Step 1: Understanding the Concept:
This problem requires finding the integrating factor (I.F.) for four different first-order differential equations. An integrating factor is a function that, when multiplied by a non-exact differential equation, makes it exact.

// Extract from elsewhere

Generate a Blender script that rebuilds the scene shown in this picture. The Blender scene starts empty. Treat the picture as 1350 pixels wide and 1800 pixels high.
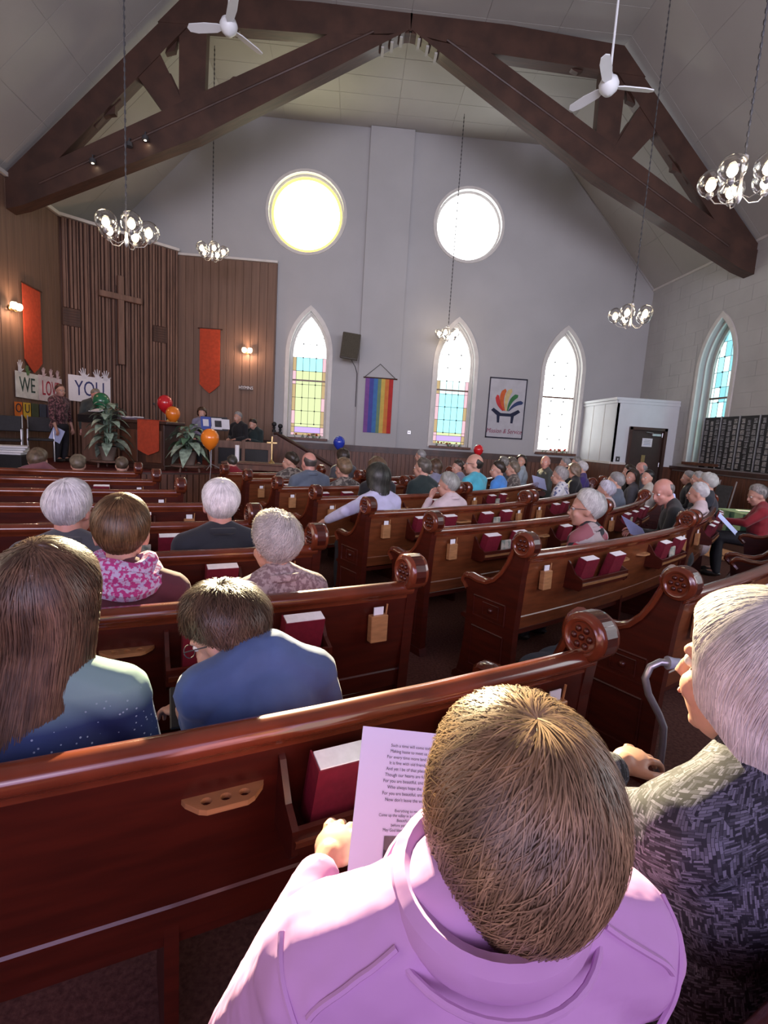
import bpy, bmesh, math, random
import numpy as np
from mathutils import Vector, Matrix, noise
from mathutils.geometry import tessellate_polygon
random.seed(7)
PI = math.pi
SC = bpy.context.scene
COL = SC.collection

# ---------------------------------------------------------------- camera
cd = bpy.data.cameras.new('camera'); cam = bpy.data.objects.new('camera', cd); COL.objects.link(cam)
cd.sensor_fit = 'HORIZONTAL'; cd.sensor_width = 36.0; cd.lens = 24.15
cd.clip_start = 0.05; cd.clip_end = 300
cam.matrix_world = Matrix(((0.996371, -0.051032, -0.068121, 0.000000), (-0.059962, 0.147179, -0.987291, 0.000000), (0.060409, 0.987792, 0.143585, 1.560000), (0, 0, 0, 1)))
SC.camera = cam
SC.view_settings.view_transform = 'Standard'
SC.view_settings.look = 'None'
SC.view_settings.gamma = 1.0
SC.view_settings.use_curve_mapping = False
SC.view_settings.exposure = 0.76
SC.cycles.use_denoising = True
SC.cycles.max_bounces = 7
SC.cycles.diffuse_bounces = 4
SC.cycles.glossy_bounces = 3
SC.cycles.transmission_bounces = 4
SC.cycles.transparent_max_bounces = 16
SC.cycles.sample_clamp_indirect = 4.0
SC.cycles.caustics_reflective = False
SC.cycles.caustics_refractive = False

# ---------------------------------------------------------------- sky, sun, large lights
wd = bpy.data.worlds.new('sky'); SC.world = wd; wd.use_nodes = True
bgn = wd.node_tree.nodes['Background']
bgn.inputs[0].default_value = (0.80, 0.90, 1.0, 1); bgn.inputs[1].default_value = 1.6
sl = bpy.data.lights.new('sun', 'SUN'); sun = bpy.data.objects.new('sun', sl); COL.objects.link(sun)
sl.energy = 28.0; sl.color = (1.0, 0.83, 0.50); sl.angle = 0.012
SUN_FROM = Vector((-1.40, 13.8, 6.92)); SUN_TO = Vector((-0.05, 0.75, 1.15))
sun.rotation_euler = (SUN_FROM - SUN_TO).to_track_quat('Z', 'Y').to_euler()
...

Step 2: Detailed Explanation:
A. \( (y-y^2)dx + xdy = 0 \).
Here \(M = y-y^2\) and \(N=x\). \( \frac{\partial M}{\partial y} = 1-2y \), \( \frac{\partial N}{\partial x} = 1 \). Not exact. Let's try an I.F. of the form \(x^a y^b\). Multiplying gives \( (x^a y^{b+1} - x^a y^{b+2})dx + x^{a+1} y^b dy = 0 \). For exactness, \( \frac{\partial}{\partial y}(x^a y^{b+1} - x^a y^{b+2}) = \frac{\partial}{\partial x}(x^{a+1} y^b) \). \( (b+1)x^a y^b - (b+2)x^a y^{b+1} = (a+1)x^a y^b \). Equating coefficients of powers of y: `y\^(b+1)` term must be zero, so \(b+2=0 \implies b=-2\). `y\^b` terms must be equal, so \(b+1=a+1 \implies a=b\). Thus, \(a=b=-2\). The I.F. is \(x^{-2}y^{-2} = \frac{1}{x^2y^2}\). This matches II.

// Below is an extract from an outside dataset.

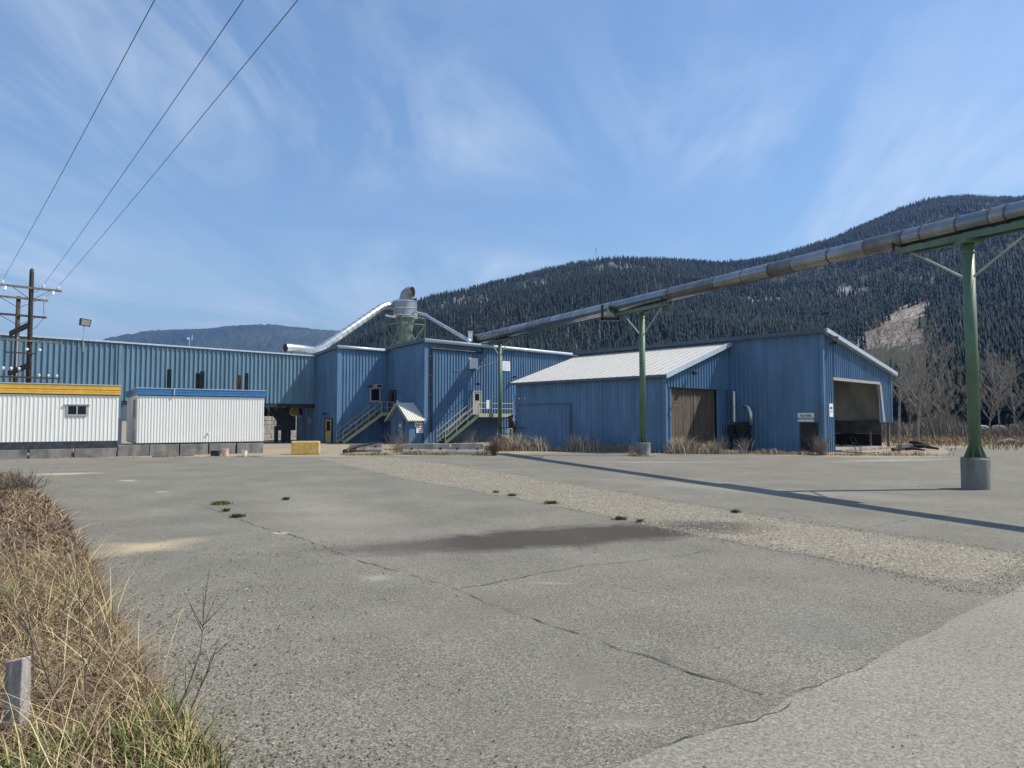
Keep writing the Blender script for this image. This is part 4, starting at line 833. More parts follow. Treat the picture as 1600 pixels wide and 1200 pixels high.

B. \( (xy+y+e^x)dx + (x+e^x)dy = 0 \).
Let's assume there is a typo and the equation is \( (xy+y+e^x)dx + x dy = 0 \). Here \(M = y(x+1)+e^x\) and \(N=x\). \( \frac{\partial M}{\partial y} = x+1 \), \( \frac{\partial N}{\partial x} = 1 \). Not exact. Let's check the rule for finding I.F.: \( \frac{1}{N}(\frac{\partial M}{\partial y} - \frac{\partial N}{\partial x}) = \frac{1}{x}((x+1) - 1) = \frac{x}{x} = 1 \). Since this is a function of x alone, the I.F. is \( e^{\int 1 dx} = e^x \). This matches III. The original question likely contains a typo.
C. \( \sin 2x \frac{dy}{dx} + 2y = 2\cos 2x \).

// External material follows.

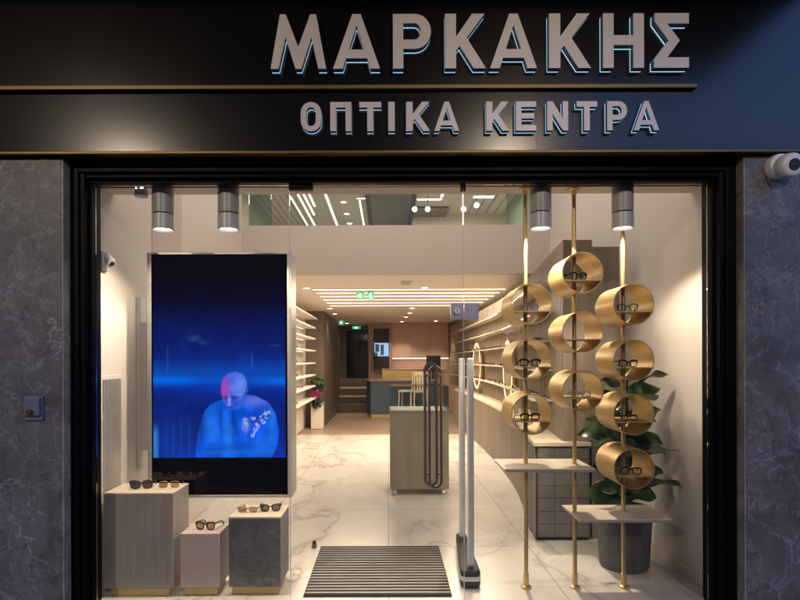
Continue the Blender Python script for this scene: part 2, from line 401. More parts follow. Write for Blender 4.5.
for ch, a, b in (('M', 271.5, 327), ('A', 334, 381), ('P', 394, 432), ('K', 446, 487), ('A', 491, 538), ('K', 550, 592), ('H', 604, 645), ('S', 655, 690)):
    letter(ch, a, b, 3.3676, 3.6985, 3.396, 3.451, SG)
for ch, a, b in (('O', 301.5, 322), ('U', 331, 352), ('T', 360, 382), ('I', 389, 395.5), ('K', 407, 431), ('A', 435, 460),
                 ('K', 487, 510), ('E', 516.5, 537), ('N', 548, 569), ('T', 577.5, 598), ('P', 608, 628), ('A', 634.5, 660)):
    letter(ch, a, b, 2.992, 3.170, 3.405, 3.448, SG)

# window frame
FR = thing('window_frame', 'black stepped metal frame with fixed glass panes around the whole shop window', 'window frame', (0, 3.6, 0))
MB().box(-2.030 + .013, -1.965, 3.555, 3.80, -.01, 2.875).box(-1.965, -1.935, 3.575, 3.78, -.01, 2.80).box(-1.935, -1.918, 3.63, 3.74, -.01, 2.775).build('jamb', M['black'], FR, bevel=.004)
MB().box(2.150, 2.227 - .013, 3.555, 3.80, -.01, 2.875).box(2.118, 2.150, 3.575, 3.78, -.01, 2.80).box(2.100, 2.118, 3.63, 3.74, -.01, 2.775).build('jamb', M['black'], FR, bevel=.004)
MB().box(-1.965, 2.150, 3.50, 3.80, 2.842, 2.862).box(-1.965, 2.150, 3.557, 3.80, 2.80, 2.84).box(-1.935, 2.118, 3.59, 3.78, 2.775, 2.7995).box(-1.918, 2.1, 3.632, 3.74, 2.752, 2.7745).build('head', M['black'], FR, bevel=.004)
# glass panes: fixed left, door leaf, fixed right
GY = 3.68
def pane(x0, x1, name='glass_pane', z1=2.748):
    return MB().box(x0, x1, GY - .005, GY + .005, .004, z1).build(name, M['glass'], FR)
pane(-1.916, -.647)
pane(.499, 2.098)
D = thing('glass_door', 'frameless clear glass door with long bronze pull handle', 'door', (-.07, GY, 0))
MB().box(-.643, .494, GY - .005, GY + .005, .012, 2.744).build('glass_leaf', M['glass'], D)
MB().box(-.6465, -.6435, GY - .005, GY + .005, .012, 2.71).box(.4945, .4975, GY - .005, GY + .005, .012, 2.70).build('polished_edge', plain('glass_edge', (.62, .66, .64), .25), D)
MB().box(-.645, -.490, GY - .02, GY + .02, 2.716, 2.751).build('pivot_fitting', M['black'], D, bevel=.002)
hd = MB()
def loop(x0, x1, z0, z1, y, r):
    w = (x1 - x0) / 2; cx = (x0 + x1) / 2
    pts = [(cx + w * math.cos(a), y, z1 - w + w * math.sin(a)) for a in [math.pi * i / 12 for i in range(13)]]
    pts += [(cx + w * math.cos(a), y, z0 + w + w * math.sin(a)) for a in [math.pi + math.pi * i / 12 for i in range(13)]]
    hd.tube(pts, r, 8, True)
loop(.2385, .3145, .79, 1.575, GY - .05, .0095)
for z in (.85, 1.50): hd.tube([(.2385, GY - .05, z), (.2735, GY + .055, z)], .007, 8); hd.tube([(.3145, GY - .05, z), (.3535, GY + .055, z)], .007, 8)
hd.build('pull_handle', M['bronze'], D, smooth=True)
hd = MB(); loop(.2735, .3535, .75, 1.555, GY + .055, .0095); hd.build('pull_handle', M['bronze'], D, smooth=True)
MB().box(.412, .494, GY - .022, GY + .022, 1.862, 1.973).build('lock_plate', M['lock'], D, bevel=.003)
mb = MB().lathe([(.021, 0), (.021, .012), (.016, .016)], (.452, GY - .0385, 1.918), 20, 'y')
k = mb.build('lock_cylinder', M['silver'], D, smooth=True)
MB().box(.450, .454, GY - .041, GY - .039, 1.908, 1.928).build('keyhole', M['black'], k)
o = MB().box(.501, .592, GY - .022, GY + .022, 1.862, 1.973).build('strike_plate', M['lock'], bevel=.003)
tag(o, 'square blue grey steel strike plate on the fixed pane beside the door lock', 'strike plate')
o = MB().box(.480, .495, GY - .018, GY + .018, 2.708, 2.751).box(.500, .513, GY - .018, GY + .018, 2.708, 2.751).build('glass_clamp', M['black'], bevel=.002)
tag(o, 'small black glass clamp on the head frame above the door seam', 'clamp')

# things on the stone
k = thing('key_box', 'small blue grey key box with round lock on the left stone pillar', 'key box', (-2.195, 3.48, 1.305))
MB().box(-2.248, -2.138, 3.462, 3.479, 1.232, 1.384).build('back_plate', M['key_grey'], k, bevel=.004)
MB().box(-2.240, -2.146, 3.440, 3.4615, 1.262, 1.376).build('cover', M['key_grey'], k, bevel=.006)
MB().lathe([(.017, 0), (.017, .018), (.012, .022)], (-2.198, 3.418, 1.288), 18, 'y').build('lock_cylinder', M['brass'], k, smooth=True)
nm = thing('house_number', 'faint pale house number 10 on the right stone pillar', 'number', (2.29, 3.478, 1.92))
glyph_mesh('1', 2.236, 2.258, 1.896, 1.945, 3.4770, 3.4795).build('digit', M['stone_edge'], nm)
glyph_mesh('0', 2.262, 2.294, 1.896, 1.940, 3.4770, 3.4795).build('digit', M['stone_edge'], nm)
c = thing('security_camera', 'white bullet security camera on the right stone pillar under the sign', 'security camera', (2.46, 3.47, 2.80))
MB().lathe([(.076, 3.479), (.078, 3.45), (.070, 3.425), (.05, 3.42)], (2.415, 0, 2.785), 28, 'y').build('mount_base', M['plastic'], c, smooth=True)
c0 = Vector((2.425, 3.435, 2.775)); ax = Vector((.02, -.97, -.16)).normalized()
MB().tube([c0 + ax * d_ for d_ in (0, .02, .05, .085, .095, .100)], [.060, .070, .074, .070, .062, .050], 28).build('camera_body', M['plastic'], c, smooth=True)
l = MB().tube([c0 + ax * .1005, c0 + ax * .104], [.036, .033], 24).build('lens_ring', M['matt_black'], c, smooth=True)
MB().tube([c0 + ax * .1043, c0 + ax * .107], [.017, .014], 16).build('lens', M['brass'], l, smooth=True)

# ------------------------------------------------------------------ shop shell
struct('floor', MB().box(-3.5, 3.5, 3.55, 12.0, -.1, 0), M['marble'])
struct('wood_floor', MB().box(-3.5, 3.5, 12.002, 22, -.1, 0), M['woodfloor'])
struct('bay_ceiling', MB().box(-2.2, 2.4, 3.745, 4.05, 2.80, 2.92), M['ceil'])
struct('left_wall', MB().box(-2.3, -1.98, 3.81, 4.70, -.05, 2.80).box(-2.3, -1.98, 4.051, 4.70, 2.80, 5.4).box(-2.3, -1.98, 5.38, 7.6, -.05, 5.4).box(-2.3, -1.98, 7.6, 22, -.05, 2.78), M['white'])
struct('left_wall_unlit', MB().box(-2.3, -1.976, 4.702, 5.378, -.05, 5.4), M['grey_paint_shade'])  # same side wall; its unlit look is put into a greyer colour
struct('right_wall', MB().box(2.2, 2.5, 3.81, 4.64, -.05, 2.80).box(2.2, 2.5, 4.051, 4.64, 2.80, 5.4).box(2.203, 2.5, 4.642, 7.6, -.05, 5.4).box(2.2, 2.5, 7.6, 22, -.05, 2.78), M['white'])
struct('skirting', MB().box(2.182, 2.1995, 3.81, 5.0, .002, .09).box(-1.9795, -1.962, 3.81, 4.7, .002, .09), M['cream'], bevel=.003)
struct('front_wall', MB().box(-3.5, 3.5, 3.75, 4.05, 2.93, 5.4), M['white'])
struct('mezzanine', MB().box(-3.5, 3.5, 7.6, 7.75, 2.77, 3.43), M['grey_paint_shade'])
struct('mezzanine_floor', MB().box(-3.5, 3.5, 7.752, 16, 3.1, 3.25), M['grey_paint_shade'])
struct('lower_ceiling', MB().box(-3.5, 3.5, 7.751, 22, 2.78, 2.95), M['ceil'])
struct('back_wall', MB().box(-3.5, 3.5, 20.6, 20.8, -.1, 2.9), M['rose_brown'])
struct('upper_ceiling', MB().box(-4.2, 4.2, 3.75, 17, 5.30, 5.45), M['upceil'])
struct('upper_back_wall', MB().box(-4.2, .62, 16.2, 16.35, 3.2, 5.3).box(.62, 4.2, 14.3, 14.45, 3.2, 5.3), M['upwall'])
struct('upper_side_wall', MB().box(-3.35, -3.2, 7.76, 16.2, 3.2, 5.3).box(3.0, 3.15, 7.76, 16.2, 3.2, 5.3).box(-3.35, -2.301, 7.6, 7.75, 3.44, 5.3).box(2.51, 3.15, 7.6, 7.75, 3.44, 5.3), M['upwall'])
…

Rewrite in standard linear form \( \frac{dy}{dx} + P(x)y = Q(x) \): \( \frac{dy}{dx} + \frac{2}{\sin 2x} y = \frac{2\cos 2x}{\sin 2x} \). The I.F. is \( e^{\int P(x)dx} = e^{\int \frac{2}{\sin 2x}dx} = e^{\int 2\csc(2x)dx} \). \( \int 2\csc(2x)dx = \ln|\csc(2x)-\cot(2x)| \). So, I.F. = \( \csc(2x)-\cot(2x) = \frac{1-\cos 2x}{\sin 2x} = \frac{2\sin^2 x}{2\sin x \cos x} = \tan x \). This matches I.
D. \( (2xy^2 + y)dx + (2y^3 - x)dy = 0 \).
Here \(M = 2xy^2+y\) and \(N=2y^3-x\). \( \frac{\partial M}{\partial y} = 4xy+1 \), \( \frac{\partial N}{\partial x} = -1 \). Not exact. Check the rule: \( \frac{1}{M}(\frac{\partial N}{\partial x} - \frac{\partial M}{\partial y}) = \frac{1}{y(2xy+1)}(-1 - (4xy+1)) = \frac{-2-4xy}{y(2xy+1)} = \frac{-2(1+2xy)}{y(1+2xy)} = -\frac{2}{y} \). Since this is a function of y alone, the I.F. is \( e^{\int -\frac{2}{y}dy} = e^{-2\ln y} = y^{-2} = \frac{1}{y^2} \). This matches IV.

Step 3: Final Answer:
The correct pairings are A-II, B-III, C-I, and D-IV. This corresponds to option (B).